Start of DATA LINES

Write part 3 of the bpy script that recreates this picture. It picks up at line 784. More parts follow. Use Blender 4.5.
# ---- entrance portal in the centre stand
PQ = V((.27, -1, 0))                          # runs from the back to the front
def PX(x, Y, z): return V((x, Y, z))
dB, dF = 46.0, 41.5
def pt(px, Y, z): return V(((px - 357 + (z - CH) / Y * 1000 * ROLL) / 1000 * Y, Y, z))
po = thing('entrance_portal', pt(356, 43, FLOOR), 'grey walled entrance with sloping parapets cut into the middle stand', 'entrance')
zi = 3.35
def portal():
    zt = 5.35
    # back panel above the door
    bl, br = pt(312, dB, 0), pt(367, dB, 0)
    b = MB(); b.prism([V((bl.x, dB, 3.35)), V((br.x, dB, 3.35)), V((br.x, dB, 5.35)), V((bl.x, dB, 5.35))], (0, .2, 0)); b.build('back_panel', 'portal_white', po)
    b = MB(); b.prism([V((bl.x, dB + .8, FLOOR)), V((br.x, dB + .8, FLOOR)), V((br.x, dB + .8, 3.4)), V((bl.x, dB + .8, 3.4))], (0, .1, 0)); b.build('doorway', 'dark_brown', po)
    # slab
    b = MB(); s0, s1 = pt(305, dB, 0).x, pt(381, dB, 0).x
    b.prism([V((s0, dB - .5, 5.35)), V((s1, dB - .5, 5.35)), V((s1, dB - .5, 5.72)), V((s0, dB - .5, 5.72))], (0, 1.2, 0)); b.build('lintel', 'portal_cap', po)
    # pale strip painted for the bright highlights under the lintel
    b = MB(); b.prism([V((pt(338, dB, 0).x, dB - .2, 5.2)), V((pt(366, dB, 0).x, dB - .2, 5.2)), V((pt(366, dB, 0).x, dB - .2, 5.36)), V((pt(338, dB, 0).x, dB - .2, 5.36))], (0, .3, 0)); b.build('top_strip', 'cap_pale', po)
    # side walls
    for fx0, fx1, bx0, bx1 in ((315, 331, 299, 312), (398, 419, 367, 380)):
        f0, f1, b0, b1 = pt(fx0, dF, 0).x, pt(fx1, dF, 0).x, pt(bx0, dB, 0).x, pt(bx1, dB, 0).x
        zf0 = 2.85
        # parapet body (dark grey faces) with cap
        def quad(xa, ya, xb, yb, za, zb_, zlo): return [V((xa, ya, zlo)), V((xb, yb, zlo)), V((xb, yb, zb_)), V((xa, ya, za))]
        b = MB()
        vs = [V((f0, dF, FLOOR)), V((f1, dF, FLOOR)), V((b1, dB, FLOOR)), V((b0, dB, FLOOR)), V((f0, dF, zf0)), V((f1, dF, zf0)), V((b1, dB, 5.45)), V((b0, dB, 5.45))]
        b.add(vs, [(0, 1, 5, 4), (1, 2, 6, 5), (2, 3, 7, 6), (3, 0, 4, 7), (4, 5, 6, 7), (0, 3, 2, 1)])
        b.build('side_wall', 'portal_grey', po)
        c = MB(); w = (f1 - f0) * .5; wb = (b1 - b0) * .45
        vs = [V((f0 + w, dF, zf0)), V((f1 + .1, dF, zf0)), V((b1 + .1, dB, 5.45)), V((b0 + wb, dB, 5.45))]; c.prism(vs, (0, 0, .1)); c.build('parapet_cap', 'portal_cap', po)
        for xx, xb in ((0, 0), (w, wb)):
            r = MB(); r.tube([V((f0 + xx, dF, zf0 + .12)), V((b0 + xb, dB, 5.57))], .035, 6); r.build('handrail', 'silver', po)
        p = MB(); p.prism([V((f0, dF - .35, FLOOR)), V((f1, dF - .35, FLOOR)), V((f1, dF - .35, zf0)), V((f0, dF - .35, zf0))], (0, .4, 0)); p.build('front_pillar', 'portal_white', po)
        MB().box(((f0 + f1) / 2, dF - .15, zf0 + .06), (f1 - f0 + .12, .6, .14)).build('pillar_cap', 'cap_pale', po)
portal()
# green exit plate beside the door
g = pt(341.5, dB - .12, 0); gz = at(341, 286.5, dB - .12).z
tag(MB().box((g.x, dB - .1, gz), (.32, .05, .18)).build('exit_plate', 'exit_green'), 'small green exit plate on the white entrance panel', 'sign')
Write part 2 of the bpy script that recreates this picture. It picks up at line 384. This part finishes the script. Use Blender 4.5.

End of DATA LINES

→ **SHORT TASK**:
Make an exact copy of all the data.

→ **WRITTEN SOLUTION**:
Write part 3 of the bpy script that recreates this picture. It picks up at line 784. More parts follow. Use Blender 4.5.
# ---- entrance portal in the centre stand
PQ = V((.27, -1, 0))                          # runs from the back to the front
def PX(x, Y, z): return V((x, Y, z))
dB, dF = 46.0, 41.5
def pt(px, Y, z): return V(((px - 357 + (z - CH) / Y * 1000 * ROLL) / 1000 * Y, Y, z))
po = thing('entrance_portal', pt(356, 43, FLOOR), 'grey walled entrance with sloping parapets cut into the middle stand', 'entrance')
zi = 3.35
def portal():
    zt = 5.35
    # back panel above the door
    bl, br = pt(312, dB, 0), pt(367, dB, 0)
    b = MB(); b.prism([V((bl.x, dB, 3.35)), V((br.x, dB, 3.35)), V((br.x, dB, 5.35)), V((bl.x, dB, 5.35))], (0, .2, 0)); b.build('back_panel', 'portal_white', po)
    b = MB(); b.prism([V((bl.x, dB + .8, FLOOR)), V((br.x, dB + .8, FLOOR)), V((br.x, dB + .8, 3.4)), V((bl.x, dB + .8, 3.4))], (0, .1, 0)); b.build('doorway', 'dark_brown', po)
    # slab
    b = MB(); s0, s1 = pt(305, dB, 0).x, pt(381, dB, 0).x
    b.prism([V((s0, dB - .5, 5.35)), V((s1, dB - .5, 5.35)), V((s1, dB - .5, 5.72)), V((s0, dB - .5, 5.72))], (0, 1.2, 0)); b.build('lintel', 'portal_cap', po)
    # pale strip painted for the bright highlights under the lintel
    b = MB(); b.prism([V((pt(338, dB, 0).x, dB - .2, 5.2)), V((pt(366, dB, 0).x, dB - .2, 5.2)), V((pt(366, dB, 0).x, dB - .2, 5.36)), V((pt(338, dB, 0).x, dB - .2, 5.36))], (0, .3, 0)); b.build('top_strip', 'cap_pale', po)
    # side walls
    for fx0, fx1, bx0, bx1 in ((315, 331, 299, 312), (398, 419, 367, 380)):
        f0, f1, b0, b1 = pt(fx0, dF, 0).x, pt(fx1, dF, 0).x, pt(bx0, dB, 0).x, pt(bx1, dB, 0).x
        zf0 = 2.85
        # parapet body (dark grey faces) with cap
        def quad(xa, ya, xb, yb, za, zb_, zlo): return [V((xa, ya, zlo)), V((xb, yb, zlo)), V((xb, yb, zb_)), V((xa, ya, za))]
        b = MB()
        vs = [V((f0, dF, FLOOR)), V((f1, dF, FLOOR)), V((b1, dB, FLOOR)), V((b0, dB, FLOOR)), V((f0, dF, zf0)), V((f1, dF, zf0)), V((b1, dB, 5.45)), V((b0, dB, 5.45))]
        b.add(vs, [(0, 1, 5, 4), (1, 2, 6, 5), (2, 3, 7, 6), (3, 0, 4, 7), (4, 5, 6, 7), (0, 3, 2, 1)])
        b.build('side_wall', 'portal_grey', po)
        c = MB(); w = (f1 - f0) * .5; wb = (b1 - b0) * .45
        vs = [V((f0 + w, dF, zf0)), V((f1 + .1, dF, zf0)), V((b1 + .1, dB, 5.45)), V((b0 + wb, dB, 5.45))]; c.prism(vs, (0, 0, .1)); c.build('parapet_cap', 'portal_cap', po)
        for xx, xb in ((0, 0), (w, wb)):
            r = MB(); r.tube([V((f0 + xx, dF, zf0 + .12)), V((b0 + xb, dB, 5.57))], .035, 6); r.build('handrail', 'silver', po)
        p = MB(); p.prism([V((f0, dF - .35, FLOOR)), V((f1, dF - .35, FLOOR)), V((f1, dF - .35, zf0)), V((f0, dF - .35, zf0))], (0, .4, 0)); p.build('front_pillar', 'portal_white', po)
        MB().box(((f0 + f1) / 2, dF - .15, zf0 + .06), (f1 - f0 + .12, .6, .14)).build('pillar_cap', 'cap_pale', po)
portal()
# green exit plate beside the door
g = pt(341.5, dB - .12, 0); gz = at(341, 286.5, dB - .12).z
tag(MB().box((g.x, dB - .1, gz), (.32, .05, .18)).build('exit_plate', 'exit_green'), 'small green exit plate on the white entrance panel', 'sign')
Write part 2 of the bpy script that recreates this picture. It picks up at line 384. This part finishes the script. Use Blender 4.5.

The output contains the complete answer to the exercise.